Por que nenhuma destas soluções está no articulado da lei que propuseram?
Se a comissão tivesse feito uma proposta concreta, tivesse pegado num dos vários cenários e dissesse “vai ser assim”, provavelmente seríamos criticados por não deixar espaço de debate sobre alternativas. Isto provavelmente tem a ver com a forma como este debate da fiscalidade é conduzido em Portugal, que é muito doutrinário. Normalmente, há palpites, há indicações. Eu respeito todas as opiniões. Mas gostaria que estas opiniões fossem fundamentadas e que não fossem apenas palpites, sugestões que resultam de preferências culturais ou sociais. Estamos aqui, provavelmente pela primeira vez, a pôr em discussão pública um documento que mostra que há soluções que são más, que nem sequer devem ser seguidas, e que há outras que são boas, que têm efeitos positivos, mas que não há só uma. A economia não é uma ciência exacta e felizmente dá-nos vários graus de liberdade.

Não têm razão então aqueles que dizem que esta reforma fiscal é só um agravamento de impostos?

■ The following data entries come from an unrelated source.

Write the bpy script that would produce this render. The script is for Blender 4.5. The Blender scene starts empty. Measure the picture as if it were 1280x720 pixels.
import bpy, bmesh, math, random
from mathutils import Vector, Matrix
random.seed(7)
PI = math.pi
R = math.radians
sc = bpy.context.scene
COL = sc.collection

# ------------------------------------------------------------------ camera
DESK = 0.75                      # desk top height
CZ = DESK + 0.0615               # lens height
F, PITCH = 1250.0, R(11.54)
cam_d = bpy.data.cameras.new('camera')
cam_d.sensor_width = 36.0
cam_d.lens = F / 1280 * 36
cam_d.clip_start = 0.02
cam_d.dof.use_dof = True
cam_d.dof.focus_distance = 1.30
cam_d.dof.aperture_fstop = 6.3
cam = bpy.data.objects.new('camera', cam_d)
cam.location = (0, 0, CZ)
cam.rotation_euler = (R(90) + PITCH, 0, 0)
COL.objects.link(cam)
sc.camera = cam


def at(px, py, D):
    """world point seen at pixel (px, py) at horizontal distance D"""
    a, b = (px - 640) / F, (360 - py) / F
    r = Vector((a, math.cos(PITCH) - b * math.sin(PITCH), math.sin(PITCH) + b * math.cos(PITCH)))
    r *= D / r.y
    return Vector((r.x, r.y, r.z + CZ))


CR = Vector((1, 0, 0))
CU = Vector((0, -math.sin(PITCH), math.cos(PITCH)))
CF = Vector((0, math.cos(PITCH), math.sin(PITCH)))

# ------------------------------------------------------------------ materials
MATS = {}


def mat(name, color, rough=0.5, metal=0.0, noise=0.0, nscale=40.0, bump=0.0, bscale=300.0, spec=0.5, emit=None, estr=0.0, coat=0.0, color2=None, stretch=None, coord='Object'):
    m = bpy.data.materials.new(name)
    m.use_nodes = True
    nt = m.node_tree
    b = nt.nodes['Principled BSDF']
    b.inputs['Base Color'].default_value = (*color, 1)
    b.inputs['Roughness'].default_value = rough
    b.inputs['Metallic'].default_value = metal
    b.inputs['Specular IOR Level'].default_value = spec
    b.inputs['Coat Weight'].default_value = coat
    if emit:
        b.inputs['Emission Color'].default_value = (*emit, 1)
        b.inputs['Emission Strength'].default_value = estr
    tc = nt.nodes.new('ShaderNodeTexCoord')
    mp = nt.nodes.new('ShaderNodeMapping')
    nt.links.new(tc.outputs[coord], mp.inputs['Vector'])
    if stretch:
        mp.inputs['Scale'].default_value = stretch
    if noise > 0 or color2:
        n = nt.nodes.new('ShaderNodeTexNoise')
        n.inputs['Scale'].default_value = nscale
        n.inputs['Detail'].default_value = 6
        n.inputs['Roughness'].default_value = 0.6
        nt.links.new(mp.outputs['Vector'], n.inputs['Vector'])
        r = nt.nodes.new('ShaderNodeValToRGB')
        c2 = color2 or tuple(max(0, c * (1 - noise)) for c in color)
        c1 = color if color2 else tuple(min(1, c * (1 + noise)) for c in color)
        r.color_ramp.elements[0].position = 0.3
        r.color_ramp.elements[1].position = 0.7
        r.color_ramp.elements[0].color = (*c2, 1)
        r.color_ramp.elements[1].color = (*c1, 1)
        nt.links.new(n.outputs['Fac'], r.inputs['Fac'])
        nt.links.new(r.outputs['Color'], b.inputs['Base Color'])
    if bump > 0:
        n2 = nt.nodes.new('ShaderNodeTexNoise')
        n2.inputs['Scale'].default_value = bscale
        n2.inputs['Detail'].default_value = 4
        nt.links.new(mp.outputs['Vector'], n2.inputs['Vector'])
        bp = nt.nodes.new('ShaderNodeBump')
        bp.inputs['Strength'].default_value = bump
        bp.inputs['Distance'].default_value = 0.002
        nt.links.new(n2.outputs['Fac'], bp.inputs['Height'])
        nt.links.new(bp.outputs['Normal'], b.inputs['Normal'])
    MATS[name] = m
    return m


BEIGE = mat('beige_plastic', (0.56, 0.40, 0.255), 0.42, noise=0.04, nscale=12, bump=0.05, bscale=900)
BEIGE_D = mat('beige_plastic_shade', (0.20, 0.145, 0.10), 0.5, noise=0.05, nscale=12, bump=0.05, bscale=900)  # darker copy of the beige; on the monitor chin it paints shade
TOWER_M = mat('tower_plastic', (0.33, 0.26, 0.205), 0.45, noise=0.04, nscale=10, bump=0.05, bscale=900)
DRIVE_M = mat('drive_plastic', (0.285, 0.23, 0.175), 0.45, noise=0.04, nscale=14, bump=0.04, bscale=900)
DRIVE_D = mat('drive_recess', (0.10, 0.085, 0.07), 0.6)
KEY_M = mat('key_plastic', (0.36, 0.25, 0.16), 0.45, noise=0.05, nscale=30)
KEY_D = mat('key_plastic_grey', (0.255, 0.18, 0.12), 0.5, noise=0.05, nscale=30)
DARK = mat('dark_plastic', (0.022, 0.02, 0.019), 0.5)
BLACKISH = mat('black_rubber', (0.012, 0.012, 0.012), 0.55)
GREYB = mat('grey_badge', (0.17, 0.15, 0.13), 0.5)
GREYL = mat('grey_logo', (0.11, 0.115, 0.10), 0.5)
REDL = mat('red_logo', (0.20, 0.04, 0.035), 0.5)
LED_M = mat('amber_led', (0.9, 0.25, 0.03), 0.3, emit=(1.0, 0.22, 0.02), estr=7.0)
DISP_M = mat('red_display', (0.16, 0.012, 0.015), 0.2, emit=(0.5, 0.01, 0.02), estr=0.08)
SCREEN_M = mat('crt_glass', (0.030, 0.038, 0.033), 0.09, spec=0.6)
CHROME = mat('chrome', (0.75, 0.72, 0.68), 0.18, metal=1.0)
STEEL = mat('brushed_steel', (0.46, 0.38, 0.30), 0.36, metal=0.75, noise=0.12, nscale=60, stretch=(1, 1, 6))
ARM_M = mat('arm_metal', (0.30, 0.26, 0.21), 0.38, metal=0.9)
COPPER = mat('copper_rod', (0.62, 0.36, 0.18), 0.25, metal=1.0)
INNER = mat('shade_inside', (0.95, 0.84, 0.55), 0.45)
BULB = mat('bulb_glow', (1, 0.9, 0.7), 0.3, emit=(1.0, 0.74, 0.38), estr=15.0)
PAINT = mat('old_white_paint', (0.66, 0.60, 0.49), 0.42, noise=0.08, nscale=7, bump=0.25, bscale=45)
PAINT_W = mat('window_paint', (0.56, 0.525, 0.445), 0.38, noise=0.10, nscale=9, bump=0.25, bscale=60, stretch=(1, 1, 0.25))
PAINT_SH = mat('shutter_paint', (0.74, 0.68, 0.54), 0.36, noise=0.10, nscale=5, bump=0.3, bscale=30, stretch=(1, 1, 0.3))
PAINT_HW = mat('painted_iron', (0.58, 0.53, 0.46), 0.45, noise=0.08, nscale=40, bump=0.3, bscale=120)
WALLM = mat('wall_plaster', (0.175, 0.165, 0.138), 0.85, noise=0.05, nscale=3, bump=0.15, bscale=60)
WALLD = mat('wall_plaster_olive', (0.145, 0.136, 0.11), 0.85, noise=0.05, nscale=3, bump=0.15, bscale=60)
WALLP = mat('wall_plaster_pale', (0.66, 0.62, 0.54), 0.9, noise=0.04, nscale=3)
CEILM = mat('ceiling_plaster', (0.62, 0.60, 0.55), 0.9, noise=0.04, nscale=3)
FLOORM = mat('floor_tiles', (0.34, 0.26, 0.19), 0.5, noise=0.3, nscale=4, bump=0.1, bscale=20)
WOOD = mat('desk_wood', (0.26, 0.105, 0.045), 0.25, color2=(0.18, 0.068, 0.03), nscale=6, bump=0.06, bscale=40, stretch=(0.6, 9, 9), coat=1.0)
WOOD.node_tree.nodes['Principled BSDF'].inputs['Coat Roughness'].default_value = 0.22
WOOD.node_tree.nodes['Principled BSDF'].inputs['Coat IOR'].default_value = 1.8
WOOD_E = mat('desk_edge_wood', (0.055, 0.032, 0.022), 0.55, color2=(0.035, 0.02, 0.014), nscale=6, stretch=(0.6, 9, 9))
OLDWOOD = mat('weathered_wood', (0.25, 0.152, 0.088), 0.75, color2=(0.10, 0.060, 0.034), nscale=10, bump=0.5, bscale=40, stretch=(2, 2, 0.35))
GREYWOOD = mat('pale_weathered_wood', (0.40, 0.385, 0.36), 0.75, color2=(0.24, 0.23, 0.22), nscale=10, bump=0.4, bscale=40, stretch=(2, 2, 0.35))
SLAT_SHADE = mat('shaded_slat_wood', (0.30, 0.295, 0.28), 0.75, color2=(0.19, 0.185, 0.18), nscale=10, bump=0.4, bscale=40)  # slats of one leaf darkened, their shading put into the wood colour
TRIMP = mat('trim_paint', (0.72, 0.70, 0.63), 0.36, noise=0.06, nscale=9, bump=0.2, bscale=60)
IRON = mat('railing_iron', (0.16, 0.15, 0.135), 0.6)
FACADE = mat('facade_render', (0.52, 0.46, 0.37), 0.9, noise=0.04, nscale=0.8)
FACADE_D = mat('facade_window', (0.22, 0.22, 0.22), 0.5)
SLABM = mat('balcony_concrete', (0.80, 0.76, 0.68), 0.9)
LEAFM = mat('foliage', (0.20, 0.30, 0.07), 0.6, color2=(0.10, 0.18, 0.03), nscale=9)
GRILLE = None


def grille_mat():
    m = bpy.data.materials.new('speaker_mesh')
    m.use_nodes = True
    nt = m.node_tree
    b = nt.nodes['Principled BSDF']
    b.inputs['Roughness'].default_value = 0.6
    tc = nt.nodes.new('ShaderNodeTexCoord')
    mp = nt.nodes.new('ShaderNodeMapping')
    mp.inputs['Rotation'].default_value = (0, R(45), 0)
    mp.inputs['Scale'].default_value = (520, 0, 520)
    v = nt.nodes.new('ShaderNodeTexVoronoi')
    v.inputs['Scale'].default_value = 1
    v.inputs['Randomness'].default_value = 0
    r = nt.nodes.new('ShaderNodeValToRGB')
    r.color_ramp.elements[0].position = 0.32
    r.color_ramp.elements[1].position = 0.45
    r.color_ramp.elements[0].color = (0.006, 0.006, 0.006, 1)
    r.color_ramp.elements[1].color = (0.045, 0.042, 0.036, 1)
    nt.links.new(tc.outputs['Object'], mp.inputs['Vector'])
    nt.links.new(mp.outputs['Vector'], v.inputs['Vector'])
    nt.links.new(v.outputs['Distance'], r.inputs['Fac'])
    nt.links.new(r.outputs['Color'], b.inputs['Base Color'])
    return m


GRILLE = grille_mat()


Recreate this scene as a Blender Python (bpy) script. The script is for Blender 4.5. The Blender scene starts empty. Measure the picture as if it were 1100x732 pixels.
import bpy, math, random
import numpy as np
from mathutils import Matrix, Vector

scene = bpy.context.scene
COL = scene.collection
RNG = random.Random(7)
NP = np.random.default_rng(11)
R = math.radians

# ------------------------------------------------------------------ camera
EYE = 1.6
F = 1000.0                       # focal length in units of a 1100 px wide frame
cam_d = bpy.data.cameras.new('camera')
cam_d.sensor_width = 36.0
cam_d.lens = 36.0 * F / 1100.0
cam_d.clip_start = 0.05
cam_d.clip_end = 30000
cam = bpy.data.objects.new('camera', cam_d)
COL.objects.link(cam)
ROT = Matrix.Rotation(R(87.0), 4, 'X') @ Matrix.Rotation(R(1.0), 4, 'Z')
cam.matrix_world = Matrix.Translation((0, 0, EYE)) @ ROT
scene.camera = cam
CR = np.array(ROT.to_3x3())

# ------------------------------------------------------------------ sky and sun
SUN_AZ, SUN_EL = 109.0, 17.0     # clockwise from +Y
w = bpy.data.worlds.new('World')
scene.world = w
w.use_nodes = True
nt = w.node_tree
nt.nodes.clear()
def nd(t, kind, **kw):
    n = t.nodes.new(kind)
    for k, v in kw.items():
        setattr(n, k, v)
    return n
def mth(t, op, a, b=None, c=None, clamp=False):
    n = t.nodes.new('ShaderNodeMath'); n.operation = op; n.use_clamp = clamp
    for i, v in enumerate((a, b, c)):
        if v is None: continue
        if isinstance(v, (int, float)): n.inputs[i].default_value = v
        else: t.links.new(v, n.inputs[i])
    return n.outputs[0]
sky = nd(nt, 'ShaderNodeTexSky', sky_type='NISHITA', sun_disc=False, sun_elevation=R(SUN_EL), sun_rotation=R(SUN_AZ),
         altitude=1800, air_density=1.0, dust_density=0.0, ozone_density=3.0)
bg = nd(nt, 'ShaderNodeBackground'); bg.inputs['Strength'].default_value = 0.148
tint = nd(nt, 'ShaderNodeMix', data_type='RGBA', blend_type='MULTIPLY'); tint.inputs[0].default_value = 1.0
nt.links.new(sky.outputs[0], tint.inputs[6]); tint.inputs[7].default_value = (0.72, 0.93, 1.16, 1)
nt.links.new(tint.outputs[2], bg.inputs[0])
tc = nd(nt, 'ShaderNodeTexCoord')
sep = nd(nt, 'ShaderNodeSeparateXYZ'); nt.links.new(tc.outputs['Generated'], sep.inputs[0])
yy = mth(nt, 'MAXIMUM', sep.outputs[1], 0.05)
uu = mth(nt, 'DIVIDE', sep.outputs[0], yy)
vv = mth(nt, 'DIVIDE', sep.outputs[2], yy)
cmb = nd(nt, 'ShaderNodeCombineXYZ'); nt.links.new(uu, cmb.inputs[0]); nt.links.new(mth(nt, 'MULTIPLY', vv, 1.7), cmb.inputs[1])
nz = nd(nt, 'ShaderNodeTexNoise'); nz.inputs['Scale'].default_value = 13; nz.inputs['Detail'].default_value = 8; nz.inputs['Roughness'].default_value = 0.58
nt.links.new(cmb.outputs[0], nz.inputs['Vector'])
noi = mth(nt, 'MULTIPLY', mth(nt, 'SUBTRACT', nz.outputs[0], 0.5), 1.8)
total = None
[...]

Claro que não. O mandato da comissão é garantir a neutralidade fiscal, transferindo receita fiscal da área ambiental para que isto possa ser usado na redução de outros impostos.

Ainda assim, há aumentos que, nos combustíveis, chegam a ser brutais, como para o carvão.
Isto mostra que há uma distorção muito grande actualmente, em termos ambientais. Os preços dos combustíveis não estão a reflectir adequadamente o seu impacto em termos de emissões de gases com efeito de estufa.